An Excerpt from Jim Conrad's
Naturalist Newsletter of February 24, 2008
written in the community of 28 de Junio, in the Central Valley,
8 kms east of Pujiltic, Chiapas, MÉXICO
about 800 meters in elevation, ± LAT. 16° 18'N, LONG. -92° 28'W.

LOCAL GEOLOGY

I've not said much about local geology because I don't understand it. Before I came here I read that many experts find it hard to interpret, too, about the only thing everyone agreeing on being that it's very complex, mostly limestone, and that the rocks range from extremely old to very recent in age.

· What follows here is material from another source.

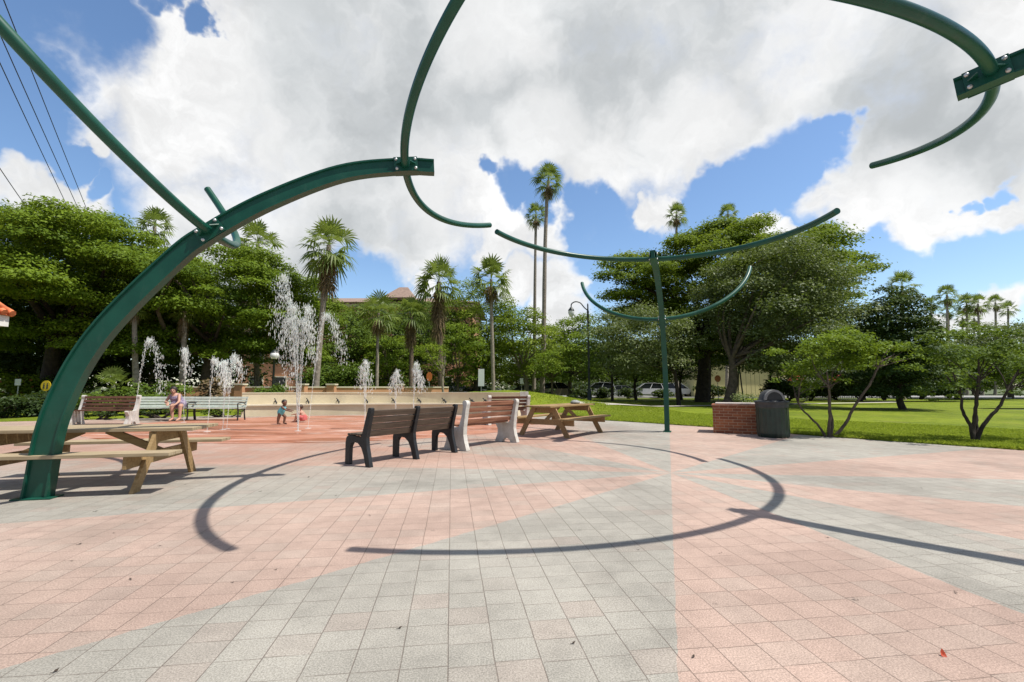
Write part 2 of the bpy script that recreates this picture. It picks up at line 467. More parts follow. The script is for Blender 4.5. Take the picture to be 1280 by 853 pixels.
simple('dead_leaf', (0.055, 0.035, 0.022), 0.8, 0.3, 50)
simple('wire_rubber', (0.02, 0.02, 0.022), 0.7, 0.1, 3)
simple('pink_flower', (0.55, 0.10, 0.08), 0.7, 0.2, 9)
simple('rock', (0.32, 0.33, 0.31), 0.8, 0.2, 6, bump=0.5)
for nm, c in (('paint_silver', (0.42, 0.44, 0.46)), ('paint_white', (0.78, 0.78, 0.77)), ('paint_black', (0.02, 0.02, 0.024)),
              ('paint_tan', (0.36, 0.30, 0.20)), ('paint_grey', (0.16, 0.17, 0.18))):
    simple(nm, c, 0.25, 0.04, 2, coat=0.6)
leaf_mat('leaf_bright', (0.055, 0.108, 0.008), (0.215, 0.305, 0.020), 0.36, 0.6)
leaf_mat('leaf_mid', (0.040, 0.080, 0.010), (0.155, 0.235, 0.028), 0.34, 0.6)
leaf_mat('leaf_yellow_green', (0.072, 0.128, 0.008), (0.265, 0.340, 0.024), 0.38, 0.6)
leaf_mat('leaf_olive', (0.066, 0.094, 0.034), (0.215, 0.258, 0.100), 0.30, 0.5)
leaf_mat('leaf_dark', (0.014, 0.030, 0.008), (0.050, 0.085, 0.018), 0.25, 0.55)
leaf_mat('leaf_conifer', (0.020, 0.044, 0.012), (0.075, 0.125, 0.032), 0.22, 0.6)
leaf_mat('leaf_palm', (0.075, 0.120, 0.018), (0.265, 0.330, 0.085), 0.38, 0.45)
leaf_mat('leaf_palm_dead', (0.11, 0.075, 0.04), (0.30, 0.22, 0.13), 0.2, 0.8)
leaf_mat('leaf_flower', (0.36, 0.07, 0.05), (0.62, 0.22, 0.16), 0.3)
leaf_mat('grass_blade', (0.165, 0.220, 0.014), (0.37, 0.43, 0.04), 0.55, 0.8)


# ------------------------------------------------------------------ mesh helpers
def rz(a):
    return Matrix.Rotation(a, 4, 'Z')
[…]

A trench has been dug right through the middle of the community in anticipation of laying a pipeline, so a good bit of bedrock has been piled near my dwelling. It's amazingly fossiliferous, and the fossils strike me as very recent -- maybe from the Pleistocene (Ice Age) or even more recent.

fossils in local rocks

Some rock is fairly well consolidated with typical mollusk fossils, as shown above.

fossils in local rocks

Above you can see rock that's almost entirely composed of cemented-together fossil plant-stems, mollusks and pebblelike things. Sometimes the plant-stems were sizable, leaving tunnels upon decomposition, as shown below. With a handlens you can see imprints of neatly aligned plant-cells lining the tunnels' walls.

fossils in local rocks

I'm visualizing the last two rock-types as having been formed when our very carbonate-rich water flooded through a swamp occupying the flat terrace on which presently the community is perched. Today you can find exposed living tree roots at the edges of canals encased in 1/8-inch thick layers of carbonate, so it's easy to imagine marsh plants in the recent past quickly becoming coated with carbonate and getting cemented together. Maybe there was a big flood upslope, or maybe a river changed its course, momentarily running across our terrace.